The number of visitors to the zoo skyrocketed and people freely gestured, pointed, gasped, and laughed at the supposed freak of nature who was billed as “The Missing Link” between the apes and mankind. While Benga did not yet comprehend spoken English, he could easily understand that he was the object of scorn and pity. But the African American community in New York, particularly a group of preachers, soon expressed their heated opposition to the display of an African man in a monkey cage. Director Hornaday, who had initially defended his decision to put the Mbuti man on display, relented to the public pressure and released him.

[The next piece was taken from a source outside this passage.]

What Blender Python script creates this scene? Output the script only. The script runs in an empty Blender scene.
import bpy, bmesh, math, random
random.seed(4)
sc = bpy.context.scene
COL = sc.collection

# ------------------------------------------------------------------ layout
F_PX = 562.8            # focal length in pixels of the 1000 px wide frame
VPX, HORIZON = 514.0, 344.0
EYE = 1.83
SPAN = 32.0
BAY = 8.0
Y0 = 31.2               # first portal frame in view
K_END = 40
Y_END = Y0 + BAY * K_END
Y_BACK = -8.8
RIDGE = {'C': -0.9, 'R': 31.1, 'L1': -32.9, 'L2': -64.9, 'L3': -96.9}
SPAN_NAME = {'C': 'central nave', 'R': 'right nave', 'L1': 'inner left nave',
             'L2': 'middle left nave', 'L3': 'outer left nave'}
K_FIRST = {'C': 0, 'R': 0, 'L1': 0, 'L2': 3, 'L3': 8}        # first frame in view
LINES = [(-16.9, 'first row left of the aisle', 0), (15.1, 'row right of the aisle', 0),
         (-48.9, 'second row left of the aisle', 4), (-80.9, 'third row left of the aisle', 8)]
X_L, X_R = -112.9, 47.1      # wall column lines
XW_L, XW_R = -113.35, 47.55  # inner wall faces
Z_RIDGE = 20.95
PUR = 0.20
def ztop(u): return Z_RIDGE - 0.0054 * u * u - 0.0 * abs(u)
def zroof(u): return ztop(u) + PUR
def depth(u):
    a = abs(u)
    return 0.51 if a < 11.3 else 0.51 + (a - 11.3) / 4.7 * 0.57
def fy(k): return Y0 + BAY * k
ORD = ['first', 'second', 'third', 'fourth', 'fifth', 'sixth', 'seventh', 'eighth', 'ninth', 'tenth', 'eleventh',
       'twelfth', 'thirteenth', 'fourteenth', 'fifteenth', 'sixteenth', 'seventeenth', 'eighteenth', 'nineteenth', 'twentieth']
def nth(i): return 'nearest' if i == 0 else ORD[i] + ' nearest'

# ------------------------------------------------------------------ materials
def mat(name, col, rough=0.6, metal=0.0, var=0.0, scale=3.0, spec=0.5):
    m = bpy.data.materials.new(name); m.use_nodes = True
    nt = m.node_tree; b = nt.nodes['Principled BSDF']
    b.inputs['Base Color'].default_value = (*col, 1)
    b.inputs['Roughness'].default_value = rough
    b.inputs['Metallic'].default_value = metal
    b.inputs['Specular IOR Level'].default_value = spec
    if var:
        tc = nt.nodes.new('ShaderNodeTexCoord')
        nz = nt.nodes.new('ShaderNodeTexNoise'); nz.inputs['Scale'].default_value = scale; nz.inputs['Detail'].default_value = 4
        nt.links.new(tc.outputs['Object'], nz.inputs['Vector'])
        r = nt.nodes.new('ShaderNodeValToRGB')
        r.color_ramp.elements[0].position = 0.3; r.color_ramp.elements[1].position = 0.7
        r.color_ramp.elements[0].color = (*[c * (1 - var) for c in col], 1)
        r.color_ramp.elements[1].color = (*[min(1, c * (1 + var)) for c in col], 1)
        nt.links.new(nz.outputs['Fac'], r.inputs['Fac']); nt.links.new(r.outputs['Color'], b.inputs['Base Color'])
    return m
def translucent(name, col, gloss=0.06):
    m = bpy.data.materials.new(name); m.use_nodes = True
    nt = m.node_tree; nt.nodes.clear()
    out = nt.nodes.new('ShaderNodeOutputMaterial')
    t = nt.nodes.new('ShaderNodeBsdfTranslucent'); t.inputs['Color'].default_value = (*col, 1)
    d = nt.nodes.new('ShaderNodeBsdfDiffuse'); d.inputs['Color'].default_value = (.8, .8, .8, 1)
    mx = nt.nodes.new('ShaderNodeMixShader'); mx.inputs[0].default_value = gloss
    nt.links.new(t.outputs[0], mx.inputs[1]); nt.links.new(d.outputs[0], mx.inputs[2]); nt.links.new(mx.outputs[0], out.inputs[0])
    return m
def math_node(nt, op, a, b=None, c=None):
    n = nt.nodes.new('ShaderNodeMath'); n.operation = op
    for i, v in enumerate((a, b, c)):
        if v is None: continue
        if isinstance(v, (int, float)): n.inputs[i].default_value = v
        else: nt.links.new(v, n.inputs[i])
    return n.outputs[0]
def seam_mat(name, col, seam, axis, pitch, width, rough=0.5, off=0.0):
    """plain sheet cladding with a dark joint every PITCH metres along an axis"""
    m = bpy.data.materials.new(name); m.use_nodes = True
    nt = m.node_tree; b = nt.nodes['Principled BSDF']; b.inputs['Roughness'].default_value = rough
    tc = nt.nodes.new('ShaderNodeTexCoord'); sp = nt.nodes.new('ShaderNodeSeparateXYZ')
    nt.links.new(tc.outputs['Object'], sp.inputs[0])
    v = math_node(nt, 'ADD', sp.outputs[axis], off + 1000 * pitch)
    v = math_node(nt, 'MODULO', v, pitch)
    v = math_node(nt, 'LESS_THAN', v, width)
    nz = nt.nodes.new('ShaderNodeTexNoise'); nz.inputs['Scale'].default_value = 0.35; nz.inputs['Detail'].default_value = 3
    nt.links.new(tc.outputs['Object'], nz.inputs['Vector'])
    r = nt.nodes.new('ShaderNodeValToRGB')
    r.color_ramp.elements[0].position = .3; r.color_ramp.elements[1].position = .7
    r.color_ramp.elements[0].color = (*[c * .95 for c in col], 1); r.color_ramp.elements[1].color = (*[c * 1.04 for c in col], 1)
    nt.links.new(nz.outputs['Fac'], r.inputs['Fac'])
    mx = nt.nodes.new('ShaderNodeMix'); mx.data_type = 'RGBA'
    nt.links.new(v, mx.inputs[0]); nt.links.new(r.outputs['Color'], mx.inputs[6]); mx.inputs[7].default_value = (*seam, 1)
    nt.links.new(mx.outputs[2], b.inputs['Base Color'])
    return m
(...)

Benga spent the next ten years attempting to adjust to life in America. He moved to Lynchburg in 1910, which provided sanctuary for him until his death in 1916. Ann van de Graaf, Director of Africa House in Lynchburg and one of the speakers at the ceremony in that city on September 16, said that despite the terrible treatment he had gotten in St. Louis and New York, Benga was happy and at peace in her community. He became friends with the African American poet Anne Spencer, who taught him English. He worked at a tobacco factory nearby and enrolled in the Virginia Theological Seminary.
However, he still harbored a desire to return to Africa, but the outbreak of World War I and the impossibility of traveling by sea in wartime thwarted his hopes. He committed suicide on March 20, 1916, in Lynchburg. About 101 years after Benga died, the city unveiled a roadside marker commemorating his life and ensuring that his story would not be forgotten.
Pamela Newkirk, the author of a biography of Ota Benga and one of the numerous speakers at the ceremony, told the crowd, “… Lynchburg gave this tragically displaced stranger a home and semblance of family, but he also left an indelible mark on Lynchburg. A century later, we are still haunted but also buoyed by his gentle spirit. In honor of him, this marker also reminds us of the handful of New Yorkers who defied the conventions of the day and rose up against powerful men and injustice.” Her words suggest that Benga exemplified the spirit of the Mbuti, as recorded by later anthropologists.
Newkirk went on to say that “… This marker reflects your city’s values and highest ideals. So as you honor a man whose soaring humanity could neither be tarnished nor erased by the inhumanity of others, you illuminate your own.”
The actions of the racists in Charlottesville two months ago, perhaps attempting to reestablish the inhumanity exhibited in New York in 1906, have a long history. The desire to exhibit “Primitives,” people who were thought to be less developed than Whites, was a well-established tradition in European zoos for many years before Hornaday’s time. The Wikipedia has a lengthy, but depressing, article describing the numerous “human zoos,” also referred to as “ethnological expositions,” that flourished long before Mr. Verner brought Mr. Benga from the Congo to be exhibited in St. Louis.
The stories of the peaceful societies are not without their tragedies and instances of violence, of course, but it is hard to come up with anything as overtly inhuman as the history of Ota Benga—and most of the other “human zoos” that used to exhibit people in Europe and America. One can only wonder if the racists who congregated in Charlottesville are proud of that history.